As crianças que vocês atendem na creche são meninos e meninas em situação de risco? Elas vem de quais situações?

Irmã Nilma: As crianças vem do próprio bairro Marabaixo, de risco. Em nível familiar, elas sofrem muita violência: filhos do próprio pai, do avô, (e não são denunciados por que a família já se acostumou com a ideia); da pobreza que é muito grande. O índice de mortalidade infantil é bem alto. É uma criança sofrida, mas linda.

Um fato inusitado é que existe o cuidado da mãe, enquanto está amamentando até dois aninhos. Passou dai, ela abandona e a deixa, com muita facilidade com o pai, com o vizinho, para se aventurar em outro relacionamento. Temos muitos casos de pais sozinhos que cuidam de seus filhos ou de vizinhos que cuidam de crianças cujas mães partiram. Os pais que ficam sós com seus filhos, choram e desabafam conosco. Às vezes, quando o pai está trabalhando e os filhos terminaram a escola, ficam trancados dentro de casa. E muitas vezes famintos. Na sexta e segunda damos uma comida mais forte na creche para que ela vá pra casa mais fortificada.

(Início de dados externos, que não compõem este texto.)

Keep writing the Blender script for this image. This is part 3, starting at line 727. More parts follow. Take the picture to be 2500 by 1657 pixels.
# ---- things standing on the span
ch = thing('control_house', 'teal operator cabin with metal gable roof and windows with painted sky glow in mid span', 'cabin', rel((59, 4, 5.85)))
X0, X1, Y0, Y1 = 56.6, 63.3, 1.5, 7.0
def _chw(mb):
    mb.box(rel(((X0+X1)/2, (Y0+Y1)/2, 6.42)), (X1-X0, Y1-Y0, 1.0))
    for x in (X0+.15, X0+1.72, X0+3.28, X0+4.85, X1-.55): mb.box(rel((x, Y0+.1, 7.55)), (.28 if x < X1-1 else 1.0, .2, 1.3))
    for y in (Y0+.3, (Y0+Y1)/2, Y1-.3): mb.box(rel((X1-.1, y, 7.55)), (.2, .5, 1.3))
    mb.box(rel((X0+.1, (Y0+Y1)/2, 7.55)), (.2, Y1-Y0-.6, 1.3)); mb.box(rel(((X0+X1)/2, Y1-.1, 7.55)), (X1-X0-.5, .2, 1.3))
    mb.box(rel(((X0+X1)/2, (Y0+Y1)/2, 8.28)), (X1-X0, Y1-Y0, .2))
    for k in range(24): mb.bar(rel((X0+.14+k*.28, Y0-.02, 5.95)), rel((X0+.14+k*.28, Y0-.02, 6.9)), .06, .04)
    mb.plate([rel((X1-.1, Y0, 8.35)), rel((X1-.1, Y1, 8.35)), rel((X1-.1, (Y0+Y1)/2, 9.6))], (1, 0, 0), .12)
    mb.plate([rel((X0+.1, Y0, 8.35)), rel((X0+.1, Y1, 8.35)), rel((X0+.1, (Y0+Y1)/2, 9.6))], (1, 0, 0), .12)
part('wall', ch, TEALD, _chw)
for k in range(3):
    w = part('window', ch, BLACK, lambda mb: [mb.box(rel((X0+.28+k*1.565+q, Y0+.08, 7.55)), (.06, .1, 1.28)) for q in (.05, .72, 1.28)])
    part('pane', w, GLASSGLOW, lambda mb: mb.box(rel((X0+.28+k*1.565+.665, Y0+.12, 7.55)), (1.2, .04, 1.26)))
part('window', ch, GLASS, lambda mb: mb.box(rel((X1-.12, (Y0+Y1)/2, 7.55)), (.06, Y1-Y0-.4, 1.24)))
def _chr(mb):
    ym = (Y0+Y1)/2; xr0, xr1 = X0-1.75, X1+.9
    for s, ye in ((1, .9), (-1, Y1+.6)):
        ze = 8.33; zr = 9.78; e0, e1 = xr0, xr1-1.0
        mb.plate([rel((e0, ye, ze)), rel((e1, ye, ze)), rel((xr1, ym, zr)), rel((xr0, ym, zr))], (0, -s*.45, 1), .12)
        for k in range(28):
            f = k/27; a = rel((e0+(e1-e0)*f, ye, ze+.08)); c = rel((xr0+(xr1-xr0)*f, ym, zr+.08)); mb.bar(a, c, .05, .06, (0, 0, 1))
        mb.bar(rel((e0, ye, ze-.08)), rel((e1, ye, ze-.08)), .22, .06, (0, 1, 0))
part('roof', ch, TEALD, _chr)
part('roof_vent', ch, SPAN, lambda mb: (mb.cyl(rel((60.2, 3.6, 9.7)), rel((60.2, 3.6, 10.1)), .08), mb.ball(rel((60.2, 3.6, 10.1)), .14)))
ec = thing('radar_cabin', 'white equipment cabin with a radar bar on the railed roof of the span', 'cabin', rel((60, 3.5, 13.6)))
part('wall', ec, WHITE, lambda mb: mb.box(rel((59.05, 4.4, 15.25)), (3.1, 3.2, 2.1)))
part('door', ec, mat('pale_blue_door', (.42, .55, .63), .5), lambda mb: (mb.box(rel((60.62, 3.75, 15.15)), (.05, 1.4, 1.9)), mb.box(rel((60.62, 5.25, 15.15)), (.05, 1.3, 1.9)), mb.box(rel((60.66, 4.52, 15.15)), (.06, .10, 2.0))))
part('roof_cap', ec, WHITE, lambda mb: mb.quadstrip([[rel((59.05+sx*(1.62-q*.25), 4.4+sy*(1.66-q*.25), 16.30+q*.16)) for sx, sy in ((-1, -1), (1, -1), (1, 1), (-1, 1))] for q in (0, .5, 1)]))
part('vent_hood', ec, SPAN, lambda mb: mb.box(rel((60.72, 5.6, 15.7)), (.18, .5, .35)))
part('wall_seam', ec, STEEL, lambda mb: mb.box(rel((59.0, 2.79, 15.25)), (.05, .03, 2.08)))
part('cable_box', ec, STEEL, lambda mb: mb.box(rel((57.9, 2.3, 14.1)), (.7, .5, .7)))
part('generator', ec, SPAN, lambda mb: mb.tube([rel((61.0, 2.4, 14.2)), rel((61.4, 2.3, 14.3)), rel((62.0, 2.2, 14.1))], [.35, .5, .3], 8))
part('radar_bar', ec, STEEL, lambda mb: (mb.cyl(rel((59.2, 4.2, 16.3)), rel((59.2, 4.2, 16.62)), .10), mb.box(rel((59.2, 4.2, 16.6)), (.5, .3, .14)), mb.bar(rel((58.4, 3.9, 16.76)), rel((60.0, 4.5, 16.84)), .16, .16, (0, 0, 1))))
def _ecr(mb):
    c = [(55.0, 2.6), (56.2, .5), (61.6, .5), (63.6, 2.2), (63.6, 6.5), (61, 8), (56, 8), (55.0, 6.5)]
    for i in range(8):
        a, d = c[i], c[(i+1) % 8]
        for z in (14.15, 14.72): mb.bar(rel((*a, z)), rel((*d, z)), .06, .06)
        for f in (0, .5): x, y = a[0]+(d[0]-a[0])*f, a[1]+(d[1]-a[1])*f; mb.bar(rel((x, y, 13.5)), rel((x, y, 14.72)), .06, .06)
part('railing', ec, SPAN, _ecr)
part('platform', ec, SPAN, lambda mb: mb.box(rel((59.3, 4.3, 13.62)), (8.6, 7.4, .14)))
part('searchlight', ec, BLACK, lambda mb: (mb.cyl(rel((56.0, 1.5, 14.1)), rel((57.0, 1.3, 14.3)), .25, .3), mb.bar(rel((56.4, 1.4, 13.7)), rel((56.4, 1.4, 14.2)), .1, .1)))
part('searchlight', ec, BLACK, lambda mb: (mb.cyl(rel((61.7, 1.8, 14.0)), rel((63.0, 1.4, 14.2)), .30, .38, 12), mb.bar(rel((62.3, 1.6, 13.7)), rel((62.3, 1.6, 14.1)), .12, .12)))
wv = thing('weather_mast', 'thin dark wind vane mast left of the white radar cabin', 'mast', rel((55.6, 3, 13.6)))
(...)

A Campanha da Fraternidade trata do saneamento básico. Isso parece não existir em Macapá, de forma geral. É real, Irmã?

Irmã Nilma: Falta da parte do governo. Não temos saneamento. Louca, o encanamento da casa vai tudo para rua. Quem sofre são os pobres. As fossas que não da para limpar, abre fossa e as crianças ficam em situação vulnerável… Aqui colocam bandeira do partido e ganham 50, 00 para por a bandeira. O povo sofre muito neste sentido.